The law of diminshing returns?


Came across this article today, just wanted to share it for your perspectives. https://hometheaterhifi.com/blogs/expensive-dacs-what-exactly-are-you-getting-for-the-money/

raesco

@mulveling 


DACs, turntables (not including carts & phono stages), and cables are perhaps the best subjects for diminishing returns. The "extravagance tier" models employ absurd over-engineering plus gimmicks to justify their cost.

In fact every audio maker is using off the shelf DACs and they use the manufacturer’s toolkit to design and load firmware to behave a particular way to control the behavior of the DAC.  Some manufacturers will use features of the DAC (e.g. external clocks to the DAC as well), but none of this makes high-end DACs intrinsically better or more expensive.

Most of the cost of higher-end equipment in general isn’t the quality of the parts or even the firmware of the DAC, it’s really more about limited sales means a manufacturer has to charge more for their product. 
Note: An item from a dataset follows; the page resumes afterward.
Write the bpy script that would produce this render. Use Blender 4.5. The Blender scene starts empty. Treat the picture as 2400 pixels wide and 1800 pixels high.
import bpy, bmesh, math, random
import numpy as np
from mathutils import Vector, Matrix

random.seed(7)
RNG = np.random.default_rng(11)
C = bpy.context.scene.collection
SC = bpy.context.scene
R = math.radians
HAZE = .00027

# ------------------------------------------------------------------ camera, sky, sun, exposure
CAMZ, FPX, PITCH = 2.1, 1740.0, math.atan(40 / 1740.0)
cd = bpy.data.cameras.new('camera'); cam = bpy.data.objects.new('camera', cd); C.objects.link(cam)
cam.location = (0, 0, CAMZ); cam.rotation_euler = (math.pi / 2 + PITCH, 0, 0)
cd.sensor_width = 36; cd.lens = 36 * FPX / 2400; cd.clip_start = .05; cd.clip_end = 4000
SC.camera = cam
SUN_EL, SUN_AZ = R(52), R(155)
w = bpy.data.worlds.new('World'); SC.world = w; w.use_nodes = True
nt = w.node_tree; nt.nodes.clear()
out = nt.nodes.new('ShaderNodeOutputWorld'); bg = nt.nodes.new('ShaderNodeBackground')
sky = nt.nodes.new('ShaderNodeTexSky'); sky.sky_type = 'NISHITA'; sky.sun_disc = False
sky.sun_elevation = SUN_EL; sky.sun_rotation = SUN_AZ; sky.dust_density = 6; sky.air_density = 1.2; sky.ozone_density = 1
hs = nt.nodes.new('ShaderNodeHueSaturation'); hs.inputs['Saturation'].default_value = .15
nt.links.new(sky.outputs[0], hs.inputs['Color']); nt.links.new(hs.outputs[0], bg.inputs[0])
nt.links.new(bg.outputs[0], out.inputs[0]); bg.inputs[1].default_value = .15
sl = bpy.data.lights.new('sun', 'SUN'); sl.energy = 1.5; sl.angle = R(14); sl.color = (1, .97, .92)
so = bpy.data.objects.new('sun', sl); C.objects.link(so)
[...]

They can’t take advantage of the economies of scale to reduce prices nor do they want to.

The "law" is just an equation, y = 1/x.  It doesn't just apply in some cases or to some people, it applies in all cases.  Though subjectivity & opinion can bend your world any way you want,  this doesn't change reality.  "Diminishing returns"  (1/x) applies in a wide variety of applications and natural systems. 

In the plot of -1*(1/x) below (-1 is just to flip the plot horizontally as people, in this case, are trying to maximize y), the x axis would be cash, the y axis would be "perfect sound quality".

 

Great post!

I will only add that the psycho-acoustics dimension add to the physical engineering dimension and  made it an inescapable dimension of audio ..

like the trade-off principle in engineering ..

Then those claiming that this principle dont apply to a "high class" of audiophiles whose status is over this principle with no budget limit spoke non sense ...

 

 

 I create the concept of "minimal acoustical satisfaction threshold" to descrive the state of satisfaction of low cost system/room  and "maximal acoustical satisfaction threshold" to describe the state of satisfaction of high cost system/room...

In these two cases according to "the principle of diminishing return" there exist an "optimal acoustical satisfaction threshold" ...

 Snobism has nothing to do with acoustics or design engineering and their  trade-off relation in Room constraint... 

 

The "law" is just an equation, y = 1/x.  It doesn’t just apply in some cases or to some people, it applies in all cases.  Though subjectivity & opinion can bend your world any way you want,  this doesn’t change reality.  "Diminishing returns"  (1/x) applies in a wide variety of applications and natural systems. 

In the plot of -1*(1/x) below (-1 is just to flip the plot horizontally as people, in this case, are trying to maximize y), the x axis would be cash, the y axis would be "perfect sound quality".

 

Oh, this hobby of ours. I would venture to say that someone with unlimited funds can indulge their fancy for the ultimate in sound reproduction, clarity, reality, sound stage, imaging, etc, etc, regardless of price.

For everyone else, it comes down a matter of priorities and trade offs both financial and acoustical. If your room is optimally acoustically treated to begin with, then you’re more likely to maximize the sound quality of your given system. That being said, a resulting perceived upgrade in sound quality may be the result of expectation, confirmation bias or the placebo effect.

But, assuming that the improvement is in actuality real and valid, then the question becomes, is it worth it? If your looking for the Holy Grail of musical truth then yes, For others more value oriented, possibly not. At what point, do you say, no more, Basta?

At what point, do you say, no more, Basta?

That’s really only answerable on an individual basis after listening to a given product preferably and optimally in your own system.  Fortunately DACs lend themselves well to buying used, which to me is the way to go for the more value oriented with relatively low risk.